We'll all know the first week how dangerous Safin is. In another possible thrilling third round match-up, Safin will face the revived American Andy Roddick. Though the charge will be sans mentor Jimmy Connors (due to the passing of Connors' mother) his revived game will be put to the test against Safin. The combatants have split their six matches and this one is almost too hard to call - with the winner the overwhelming favorite to face Federer in the semifinals. Roddick's obvious renewed commitment will push him past the Russian in four sets.

Can Roddick really push Federer? And by push, I mean four or five tight sets.
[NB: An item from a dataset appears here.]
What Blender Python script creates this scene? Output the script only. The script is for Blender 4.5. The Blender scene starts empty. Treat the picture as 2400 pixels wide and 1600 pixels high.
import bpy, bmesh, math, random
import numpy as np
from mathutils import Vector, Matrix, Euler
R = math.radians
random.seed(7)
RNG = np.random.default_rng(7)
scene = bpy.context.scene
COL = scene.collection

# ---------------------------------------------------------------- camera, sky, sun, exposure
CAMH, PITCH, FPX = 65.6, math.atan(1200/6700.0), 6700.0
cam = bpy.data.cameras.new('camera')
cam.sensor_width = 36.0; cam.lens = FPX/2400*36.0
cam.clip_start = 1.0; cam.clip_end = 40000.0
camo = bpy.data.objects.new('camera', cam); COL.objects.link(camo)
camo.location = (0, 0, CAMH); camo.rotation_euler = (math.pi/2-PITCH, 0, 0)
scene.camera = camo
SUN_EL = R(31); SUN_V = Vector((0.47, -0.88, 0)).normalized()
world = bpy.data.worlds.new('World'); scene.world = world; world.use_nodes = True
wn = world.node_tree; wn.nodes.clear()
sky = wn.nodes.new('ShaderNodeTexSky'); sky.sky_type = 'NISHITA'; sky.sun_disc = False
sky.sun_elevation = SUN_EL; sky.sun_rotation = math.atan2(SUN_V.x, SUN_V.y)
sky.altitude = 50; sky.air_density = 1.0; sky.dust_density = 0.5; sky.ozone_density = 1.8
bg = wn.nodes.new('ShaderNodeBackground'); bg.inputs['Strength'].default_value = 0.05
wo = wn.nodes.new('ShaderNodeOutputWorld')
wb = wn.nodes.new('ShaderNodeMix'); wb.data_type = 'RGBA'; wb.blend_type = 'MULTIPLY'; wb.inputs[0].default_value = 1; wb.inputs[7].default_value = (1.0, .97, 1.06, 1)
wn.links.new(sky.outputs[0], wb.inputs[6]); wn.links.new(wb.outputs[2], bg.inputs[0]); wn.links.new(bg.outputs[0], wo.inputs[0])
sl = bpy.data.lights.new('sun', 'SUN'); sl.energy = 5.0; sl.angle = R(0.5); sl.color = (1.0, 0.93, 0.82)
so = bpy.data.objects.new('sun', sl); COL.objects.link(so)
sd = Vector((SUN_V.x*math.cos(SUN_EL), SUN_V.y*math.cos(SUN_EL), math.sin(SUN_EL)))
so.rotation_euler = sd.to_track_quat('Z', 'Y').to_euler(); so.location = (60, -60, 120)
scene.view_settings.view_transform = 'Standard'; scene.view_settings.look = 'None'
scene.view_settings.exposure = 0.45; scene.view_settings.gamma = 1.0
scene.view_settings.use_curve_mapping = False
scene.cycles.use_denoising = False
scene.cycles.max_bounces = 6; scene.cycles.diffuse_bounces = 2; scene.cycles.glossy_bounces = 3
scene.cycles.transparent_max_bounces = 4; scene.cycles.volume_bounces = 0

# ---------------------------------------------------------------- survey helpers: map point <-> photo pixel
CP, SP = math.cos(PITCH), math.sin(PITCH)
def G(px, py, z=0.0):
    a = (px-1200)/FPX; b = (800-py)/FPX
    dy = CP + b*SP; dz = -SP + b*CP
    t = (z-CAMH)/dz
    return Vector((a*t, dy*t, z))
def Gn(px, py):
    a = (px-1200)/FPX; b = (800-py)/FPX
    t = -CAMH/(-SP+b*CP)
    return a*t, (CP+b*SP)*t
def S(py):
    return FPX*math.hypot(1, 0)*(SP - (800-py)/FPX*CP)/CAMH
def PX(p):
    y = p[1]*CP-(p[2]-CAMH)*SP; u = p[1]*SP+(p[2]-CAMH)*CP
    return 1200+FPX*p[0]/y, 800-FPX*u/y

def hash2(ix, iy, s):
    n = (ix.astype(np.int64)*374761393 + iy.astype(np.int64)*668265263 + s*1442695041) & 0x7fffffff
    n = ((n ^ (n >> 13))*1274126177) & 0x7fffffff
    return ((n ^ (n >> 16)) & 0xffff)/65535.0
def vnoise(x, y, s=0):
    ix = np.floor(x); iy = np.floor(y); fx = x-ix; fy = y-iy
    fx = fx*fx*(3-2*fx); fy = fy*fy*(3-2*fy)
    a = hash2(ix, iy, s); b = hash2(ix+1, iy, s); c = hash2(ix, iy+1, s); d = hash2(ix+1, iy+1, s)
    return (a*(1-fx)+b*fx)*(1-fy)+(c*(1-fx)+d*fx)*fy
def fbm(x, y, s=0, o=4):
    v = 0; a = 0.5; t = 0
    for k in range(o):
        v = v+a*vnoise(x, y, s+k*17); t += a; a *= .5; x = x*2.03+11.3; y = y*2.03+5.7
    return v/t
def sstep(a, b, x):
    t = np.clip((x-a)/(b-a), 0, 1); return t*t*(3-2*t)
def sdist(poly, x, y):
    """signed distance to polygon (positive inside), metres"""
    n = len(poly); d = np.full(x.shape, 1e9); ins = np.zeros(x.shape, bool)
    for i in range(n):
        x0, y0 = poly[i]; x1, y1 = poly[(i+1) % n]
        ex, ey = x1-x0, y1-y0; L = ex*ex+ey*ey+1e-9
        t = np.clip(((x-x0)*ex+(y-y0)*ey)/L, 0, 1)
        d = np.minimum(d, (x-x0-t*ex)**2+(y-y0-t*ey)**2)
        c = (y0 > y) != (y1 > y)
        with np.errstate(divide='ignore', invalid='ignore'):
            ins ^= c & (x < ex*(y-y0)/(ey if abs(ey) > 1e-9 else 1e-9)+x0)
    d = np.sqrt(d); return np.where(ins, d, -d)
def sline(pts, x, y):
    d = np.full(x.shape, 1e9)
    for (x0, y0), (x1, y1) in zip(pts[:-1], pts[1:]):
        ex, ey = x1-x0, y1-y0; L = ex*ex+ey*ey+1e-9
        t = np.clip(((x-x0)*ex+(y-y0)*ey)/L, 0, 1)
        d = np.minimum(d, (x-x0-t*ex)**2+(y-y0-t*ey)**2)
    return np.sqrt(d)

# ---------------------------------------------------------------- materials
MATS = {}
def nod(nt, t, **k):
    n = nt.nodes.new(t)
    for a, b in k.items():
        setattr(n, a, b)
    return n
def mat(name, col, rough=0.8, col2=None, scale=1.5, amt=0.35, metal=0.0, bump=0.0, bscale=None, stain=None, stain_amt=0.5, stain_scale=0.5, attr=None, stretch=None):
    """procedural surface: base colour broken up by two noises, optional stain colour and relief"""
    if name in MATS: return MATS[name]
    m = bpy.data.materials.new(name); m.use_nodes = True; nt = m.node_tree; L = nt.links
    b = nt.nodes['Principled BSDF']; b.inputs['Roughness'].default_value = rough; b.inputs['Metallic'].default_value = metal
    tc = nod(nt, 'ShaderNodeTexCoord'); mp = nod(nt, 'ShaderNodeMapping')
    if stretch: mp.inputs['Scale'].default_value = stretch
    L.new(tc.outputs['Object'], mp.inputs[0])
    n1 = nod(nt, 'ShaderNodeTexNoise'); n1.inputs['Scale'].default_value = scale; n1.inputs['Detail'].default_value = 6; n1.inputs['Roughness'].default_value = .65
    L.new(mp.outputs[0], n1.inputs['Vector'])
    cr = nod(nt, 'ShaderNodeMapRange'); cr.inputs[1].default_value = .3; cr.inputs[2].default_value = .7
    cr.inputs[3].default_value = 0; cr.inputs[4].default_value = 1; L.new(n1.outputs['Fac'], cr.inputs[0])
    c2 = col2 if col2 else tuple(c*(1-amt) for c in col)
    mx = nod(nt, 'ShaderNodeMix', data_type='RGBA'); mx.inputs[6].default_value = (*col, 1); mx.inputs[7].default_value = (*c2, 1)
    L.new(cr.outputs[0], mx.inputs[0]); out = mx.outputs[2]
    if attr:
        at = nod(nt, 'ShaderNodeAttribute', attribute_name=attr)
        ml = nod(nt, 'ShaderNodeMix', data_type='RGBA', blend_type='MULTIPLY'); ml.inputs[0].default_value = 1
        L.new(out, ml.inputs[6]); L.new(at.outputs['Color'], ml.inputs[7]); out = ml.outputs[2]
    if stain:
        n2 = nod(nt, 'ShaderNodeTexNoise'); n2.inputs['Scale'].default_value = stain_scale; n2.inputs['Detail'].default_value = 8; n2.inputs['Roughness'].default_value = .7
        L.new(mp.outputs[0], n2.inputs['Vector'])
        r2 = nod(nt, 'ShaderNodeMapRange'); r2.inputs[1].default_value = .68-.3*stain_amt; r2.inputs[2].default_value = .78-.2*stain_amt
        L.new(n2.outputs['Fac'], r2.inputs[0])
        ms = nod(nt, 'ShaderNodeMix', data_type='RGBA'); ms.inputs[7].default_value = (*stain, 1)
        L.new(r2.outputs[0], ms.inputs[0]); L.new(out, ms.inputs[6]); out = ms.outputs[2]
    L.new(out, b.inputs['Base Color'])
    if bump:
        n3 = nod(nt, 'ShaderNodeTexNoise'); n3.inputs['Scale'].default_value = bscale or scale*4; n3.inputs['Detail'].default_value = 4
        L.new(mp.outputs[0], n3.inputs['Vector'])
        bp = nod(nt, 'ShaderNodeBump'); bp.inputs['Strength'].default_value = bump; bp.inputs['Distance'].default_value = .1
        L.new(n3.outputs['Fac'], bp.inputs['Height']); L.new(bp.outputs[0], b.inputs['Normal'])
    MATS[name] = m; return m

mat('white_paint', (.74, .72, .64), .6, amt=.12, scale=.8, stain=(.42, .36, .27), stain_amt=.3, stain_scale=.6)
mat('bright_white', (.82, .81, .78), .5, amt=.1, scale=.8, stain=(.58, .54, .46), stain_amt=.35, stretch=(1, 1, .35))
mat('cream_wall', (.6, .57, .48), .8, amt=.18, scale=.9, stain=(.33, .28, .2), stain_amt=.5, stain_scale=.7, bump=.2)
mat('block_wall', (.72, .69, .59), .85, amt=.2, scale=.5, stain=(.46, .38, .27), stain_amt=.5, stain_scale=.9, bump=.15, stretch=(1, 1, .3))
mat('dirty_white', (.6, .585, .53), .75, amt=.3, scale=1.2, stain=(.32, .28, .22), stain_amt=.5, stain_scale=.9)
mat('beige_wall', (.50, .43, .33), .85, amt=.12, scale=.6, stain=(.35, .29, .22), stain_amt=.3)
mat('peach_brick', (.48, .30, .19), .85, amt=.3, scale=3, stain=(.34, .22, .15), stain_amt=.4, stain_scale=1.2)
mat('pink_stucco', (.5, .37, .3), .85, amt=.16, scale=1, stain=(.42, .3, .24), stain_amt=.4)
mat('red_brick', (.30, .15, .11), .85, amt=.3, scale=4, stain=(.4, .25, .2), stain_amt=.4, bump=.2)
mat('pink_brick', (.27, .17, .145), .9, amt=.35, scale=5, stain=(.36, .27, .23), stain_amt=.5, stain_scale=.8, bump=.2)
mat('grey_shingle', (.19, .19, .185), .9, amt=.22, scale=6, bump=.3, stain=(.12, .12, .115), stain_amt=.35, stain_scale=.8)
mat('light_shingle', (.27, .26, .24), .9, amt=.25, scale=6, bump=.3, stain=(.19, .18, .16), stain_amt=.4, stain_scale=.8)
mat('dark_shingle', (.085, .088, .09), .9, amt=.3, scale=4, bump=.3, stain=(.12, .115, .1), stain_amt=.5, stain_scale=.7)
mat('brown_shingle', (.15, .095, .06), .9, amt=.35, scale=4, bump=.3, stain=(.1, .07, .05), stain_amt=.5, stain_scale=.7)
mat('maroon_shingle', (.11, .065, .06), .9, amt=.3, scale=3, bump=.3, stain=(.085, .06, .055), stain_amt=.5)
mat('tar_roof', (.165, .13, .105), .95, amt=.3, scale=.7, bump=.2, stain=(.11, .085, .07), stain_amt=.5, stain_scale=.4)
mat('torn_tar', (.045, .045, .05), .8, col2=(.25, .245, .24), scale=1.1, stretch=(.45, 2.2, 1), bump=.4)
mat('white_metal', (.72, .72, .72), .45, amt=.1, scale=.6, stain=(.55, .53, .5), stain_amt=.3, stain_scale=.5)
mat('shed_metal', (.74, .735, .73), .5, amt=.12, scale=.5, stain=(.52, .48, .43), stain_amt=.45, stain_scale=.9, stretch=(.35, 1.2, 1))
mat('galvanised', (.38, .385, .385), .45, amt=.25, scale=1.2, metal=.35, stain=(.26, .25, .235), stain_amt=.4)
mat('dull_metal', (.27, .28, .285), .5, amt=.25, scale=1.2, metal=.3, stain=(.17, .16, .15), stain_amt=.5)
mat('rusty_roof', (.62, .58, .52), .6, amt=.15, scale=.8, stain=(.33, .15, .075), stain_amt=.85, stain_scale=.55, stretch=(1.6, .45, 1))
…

Roddick has been able to grab a set in several of their encounters but has only managed one triumph in an unlucky 13 meetings.

Roddick pushed Federer in Flushing Meadows but Federer adjusted quickly and trounced Andy in the final set. I can't see that pattern changing too drastically and FEderer should win in four sets.

If numbers one and two were to meet in the final, would Nadal be too spent to beat his rival? Will the courts be slow enough to allow the foot speed and defensive abilities of Nadal to frustrate Federer? (quick point - the slower hard court does favor Nadal but he is still not fully comfortable on a hard court on a consistent basis).

I've picked Nadal to win so I'll stick with a 5 set prediction. But as I stated earlier, it's going to be a brutal two weeks for Nadal fans. Be prepared for several tense matches. And if the Spaniard were to emerge with the first Grand Slam trophy of 2007 and the afore-mentioned draw were to play out as predicted, then his victory would be more than well deserved - it would create significant distance between the 2nd best player in the world and those ranked below him.